Now, Councilwoman Janice Hahn appears to be joining AEG’s unofficial political team, calling for a “study” to show how much in extra taxes the city reaped from visitors to the Jackson event — echoing talking points put out by Carol Schatz, who runs a downtown business lobbying group.

AEG’s potential Jackson profits are not lost on City Councilman Dennis Zine, who vociferously slammed what he says is $3.8 million in city worker overtime, lost hours and donating of normal work hours, all burned up by police and other city workers to honor Jackson.

AEG raised eyebrows when it lashed back at Zine, with Tim Leiweke declaring that Zine was out of line — an unusual muscle-flexing scene by Leiweke.

Impromptu and unscientific polls on Facebook and other social media sites show that Angelenos emphatically do not want to pick up this tab.
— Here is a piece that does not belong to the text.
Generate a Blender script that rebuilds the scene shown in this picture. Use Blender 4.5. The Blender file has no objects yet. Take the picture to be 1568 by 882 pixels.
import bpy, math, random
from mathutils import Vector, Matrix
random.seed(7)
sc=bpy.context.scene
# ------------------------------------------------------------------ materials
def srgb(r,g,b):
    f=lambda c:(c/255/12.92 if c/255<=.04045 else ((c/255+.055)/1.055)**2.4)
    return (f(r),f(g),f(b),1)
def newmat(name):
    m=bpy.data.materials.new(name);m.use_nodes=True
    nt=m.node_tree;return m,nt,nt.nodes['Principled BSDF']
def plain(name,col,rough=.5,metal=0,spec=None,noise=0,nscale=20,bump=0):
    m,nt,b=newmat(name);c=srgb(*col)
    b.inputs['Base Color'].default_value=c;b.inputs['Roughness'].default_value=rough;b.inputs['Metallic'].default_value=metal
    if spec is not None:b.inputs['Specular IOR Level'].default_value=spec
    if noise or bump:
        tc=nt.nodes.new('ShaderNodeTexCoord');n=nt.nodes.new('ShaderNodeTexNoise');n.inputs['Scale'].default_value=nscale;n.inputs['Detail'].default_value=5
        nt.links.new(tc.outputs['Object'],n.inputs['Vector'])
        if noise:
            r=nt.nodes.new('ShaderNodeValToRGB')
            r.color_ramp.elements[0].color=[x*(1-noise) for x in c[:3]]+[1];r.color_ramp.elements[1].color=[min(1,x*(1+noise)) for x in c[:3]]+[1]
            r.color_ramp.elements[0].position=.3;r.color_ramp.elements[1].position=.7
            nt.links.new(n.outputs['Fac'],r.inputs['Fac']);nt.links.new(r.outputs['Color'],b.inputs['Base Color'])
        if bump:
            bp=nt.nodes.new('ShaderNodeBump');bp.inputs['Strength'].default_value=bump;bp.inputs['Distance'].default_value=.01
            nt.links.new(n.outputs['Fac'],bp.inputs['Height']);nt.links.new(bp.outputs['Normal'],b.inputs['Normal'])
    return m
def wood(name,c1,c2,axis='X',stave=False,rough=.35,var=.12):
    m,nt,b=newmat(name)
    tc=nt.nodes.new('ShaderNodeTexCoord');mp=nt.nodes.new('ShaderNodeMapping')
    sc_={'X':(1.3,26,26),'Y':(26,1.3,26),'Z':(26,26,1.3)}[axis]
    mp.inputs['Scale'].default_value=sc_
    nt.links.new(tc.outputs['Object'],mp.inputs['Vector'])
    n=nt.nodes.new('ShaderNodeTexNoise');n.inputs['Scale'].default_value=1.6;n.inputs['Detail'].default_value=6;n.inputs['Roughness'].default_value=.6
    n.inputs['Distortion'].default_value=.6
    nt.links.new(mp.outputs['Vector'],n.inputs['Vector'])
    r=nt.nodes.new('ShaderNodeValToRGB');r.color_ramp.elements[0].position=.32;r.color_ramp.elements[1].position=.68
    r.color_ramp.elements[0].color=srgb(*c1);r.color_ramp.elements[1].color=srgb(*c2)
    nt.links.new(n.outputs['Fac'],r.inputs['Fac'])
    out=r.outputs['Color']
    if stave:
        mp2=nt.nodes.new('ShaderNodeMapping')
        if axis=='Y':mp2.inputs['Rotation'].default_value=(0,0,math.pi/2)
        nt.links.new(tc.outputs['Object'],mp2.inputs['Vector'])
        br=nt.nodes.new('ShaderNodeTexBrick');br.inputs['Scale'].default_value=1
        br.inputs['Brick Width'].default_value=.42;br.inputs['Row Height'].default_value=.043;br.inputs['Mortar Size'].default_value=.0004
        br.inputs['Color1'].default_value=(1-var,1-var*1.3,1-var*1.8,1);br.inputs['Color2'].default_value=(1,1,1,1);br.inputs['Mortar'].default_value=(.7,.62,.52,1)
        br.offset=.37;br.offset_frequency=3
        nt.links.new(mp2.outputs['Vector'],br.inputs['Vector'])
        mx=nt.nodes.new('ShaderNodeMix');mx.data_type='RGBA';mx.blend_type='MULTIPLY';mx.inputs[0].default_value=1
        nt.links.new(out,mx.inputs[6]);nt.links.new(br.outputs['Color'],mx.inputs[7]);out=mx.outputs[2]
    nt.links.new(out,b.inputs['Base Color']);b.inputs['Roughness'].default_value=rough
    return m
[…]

As Zine’s office announced, “The event was held at their location, they are the promoters, and they are the ones who stand to profit.”

Yet a fascinating scene unfolded when Villaraigosa’s spokesman Matt Szabo Twittered the media, trying to spin the event as costing taxpayers only $1.4 million, not nearly $4 million. The Los Angeles Times accepted that low figure and published it without question.

Szabo calculated only the overtime, ignoring the reality that city workers burned through thousands of normal workday hours over several days. “How many calls got dropped?” Zine asked during a radio interview, of badly stretched emergency systems.

Whether the dropped tasks involved street-service workers, traffic coordinators, sewer workers or cops, the work they left on their desks might also cascade into a series of overtime issues as they try to catch up.

Councilman Rosendahl believes the Jackson memorial should not be marred by a debate over cost, saying, “AEG has done very well by our city over the years. The city has given them extensive support, and it would be a positive thing of AEG to work with us.”

Yet any typical L.A. resident who sought to hold an event that forced street closures and caused big strains on city services would be required to apply for a permit that could hold them liable for policing, street closure and clean-up costs.

According to Villaraigosa’s office, AEG did not even file this permit. The end result, sticking taxpayers with the tab, is “just plain wrong,” says neighborhood council activist Jack Humphreville.